>>>>

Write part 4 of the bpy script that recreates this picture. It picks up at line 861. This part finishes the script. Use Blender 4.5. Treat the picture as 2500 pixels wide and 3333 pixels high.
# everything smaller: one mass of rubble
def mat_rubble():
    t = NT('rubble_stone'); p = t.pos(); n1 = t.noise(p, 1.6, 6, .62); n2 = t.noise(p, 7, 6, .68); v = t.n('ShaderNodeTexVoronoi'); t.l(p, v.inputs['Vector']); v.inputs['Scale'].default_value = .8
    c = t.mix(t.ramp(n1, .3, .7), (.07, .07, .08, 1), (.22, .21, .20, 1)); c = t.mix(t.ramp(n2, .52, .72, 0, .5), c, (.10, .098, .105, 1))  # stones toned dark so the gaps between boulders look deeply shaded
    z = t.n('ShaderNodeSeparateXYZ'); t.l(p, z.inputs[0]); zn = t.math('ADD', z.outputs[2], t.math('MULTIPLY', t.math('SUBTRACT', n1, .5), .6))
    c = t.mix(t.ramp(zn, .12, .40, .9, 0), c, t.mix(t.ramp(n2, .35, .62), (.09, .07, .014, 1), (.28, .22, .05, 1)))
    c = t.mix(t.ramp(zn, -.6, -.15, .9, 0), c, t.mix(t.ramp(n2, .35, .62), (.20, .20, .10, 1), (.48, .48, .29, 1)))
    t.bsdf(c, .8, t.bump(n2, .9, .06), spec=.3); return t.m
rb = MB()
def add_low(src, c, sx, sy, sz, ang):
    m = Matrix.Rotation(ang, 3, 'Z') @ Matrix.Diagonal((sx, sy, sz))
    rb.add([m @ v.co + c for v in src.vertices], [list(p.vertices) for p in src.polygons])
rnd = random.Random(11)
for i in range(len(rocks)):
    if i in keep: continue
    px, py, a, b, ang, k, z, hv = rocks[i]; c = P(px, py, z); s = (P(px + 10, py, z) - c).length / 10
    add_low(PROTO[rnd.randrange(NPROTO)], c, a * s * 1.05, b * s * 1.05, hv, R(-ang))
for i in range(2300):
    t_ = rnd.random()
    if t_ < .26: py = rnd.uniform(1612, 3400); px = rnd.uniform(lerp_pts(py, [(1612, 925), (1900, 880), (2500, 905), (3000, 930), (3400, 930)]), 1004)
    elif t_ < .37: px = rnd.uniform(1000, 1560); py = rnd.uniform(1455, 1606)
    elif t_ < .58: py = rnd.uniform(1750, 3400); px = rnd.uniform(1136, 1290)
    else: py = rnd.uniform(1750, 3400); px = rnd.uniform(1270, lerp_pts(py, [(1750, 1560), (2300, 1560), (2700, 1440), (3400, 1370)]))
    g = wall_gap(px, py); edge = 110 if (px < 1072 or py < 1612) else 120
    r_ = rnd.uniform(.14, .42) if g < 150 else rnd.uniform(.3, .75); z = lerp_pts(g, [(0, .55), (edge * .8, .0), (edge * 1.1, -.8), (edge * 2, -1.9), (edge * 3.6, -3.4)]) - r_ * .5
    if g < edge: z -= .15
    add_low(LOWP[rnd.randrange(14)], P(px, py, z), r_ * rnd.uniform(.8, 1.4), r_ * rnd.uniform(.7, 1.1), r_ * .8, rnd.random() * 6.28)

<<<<

(Given instruction): Using the data above, output each line exactly.

(Expected answer):
Write part 4 of the bpy script that recreates this picture. It picks up at line 861. This part finishes the script. Use Blender 4.5. Treat the picture as 2500 pixels wide and 3333 pixels high.
# everything smaller: one mass of rubble
def mat_rubble():
    t = NT('rubble_stone'); p = t.pos(); n1 = t.noise(p, 1.6, 6, .62); n2 = t.noise(p, 7, 6, .68); v = t.n('ShaderNodeTexVoronoi'); t.l(p, v.inputs['Vector']); v.inputs['Scale'].default_value = .8
    c = t.mix(t.ramp(n1, .3, .7), (.07, .07, .08, 1), (.22, .21, .20, 1)); c = t.mix(t.ramp(n2, .52, .72, 0, .5), c, (.10, .098, .105, 1))  # stones toned dark so the gaps between boulders look deeply shaded
    z = t.n('ShaderNodeSeparateXYZ'); t.l(p, z.inputs[0]); zn = t.math('ADD', z.outputs[2], t.math('MULTIPLY', t.math('SUBTRACT', n1, .5), .6))
    c = t.mix(t.ramp(zn, .12, .40, .9, 0), c, t.mix(t.ramp(n2, .35, .62), (.09, .07, .014, 1), (.28, .22, .05, 1)))
    c = t.mix(t.ramp(zn, -.6, -.15, .9, 0), c, t.mix(t.ramp(n2, .35, .62), (.20, .20, .10, 1), (.48, .48, .29, 1)))
    t.bsdf(c, .8, t.bump(n2, .9, .06), spec=.3); return t.m
rb = MB()
def add_low(src, c, sx, sy, sz, ang):
    m = Matrix.Rotation(ang, 3, 'Z') @ Matrix.Diagonal((sx, sy, sz))
    rb.add([m @ v.co + c for v in src.vertices], [list(p.vertices) for p in src.polygons])
rnd = random.Random(11)
for i in range(len(rocks)):
    if i in keep: continue
    px, py, a, b, ang, k, z, hv = rocks[i]; c = P(px, py, z); s = (P(px + 10, py, z) - c).length / 10
    add_low(PROTO[rnd.randrange(NPROTO)], c, a * s * 1.05, b * s * 1.05, hv, R(-ang))
for i in range(2300):
    t_ = rnd.random()
    if t_ < .26: py = rnd.uniform(1612, 3400); px = rnd.uniform(lerp_pts(py, [(1612, 925), (1900, 880), (2500, 905), (3000, 930), (3400, 930)]), 1004)
    elif t_ < .37: px = rnd.uniform(1000, 1560); py = rnd.uniform(1455, 1606)
    elif t_ < .58: py = rnd.uniform(1750, 3400); px = rnd.uniform(1136, 1290)
    else: py = rnd.uniform(1750, 3400); px = rnd.uniform(1270, lerp_pts(py, [(1750, 1560), (2300, 1560), (2700, 1440), (3400, 1370)]))
    g = wall_gap(px, py); edge = 110 if (px < 1072 or py < 1612) else 120
    r_ = rnd.uniform(.14, .42) if g < 150 else rnd.uniform(.3, .75); z = lerp_pts(g, [(0, .55), (edge * .8, .0), (edge * 1.1, -.8), (edge * 2, -1.9), (edge * 3.6, -3.4)]) - r_ * .5
    if g < edge: z -= .15
    add_low(LOWP[rnd.randrange(14)], P(px, py, z), r_ * rnd.uniform(.8, 1.4), r_ * rnd.uniform(.7, 1.1), r_ * .8, rnd.random() * 6.28)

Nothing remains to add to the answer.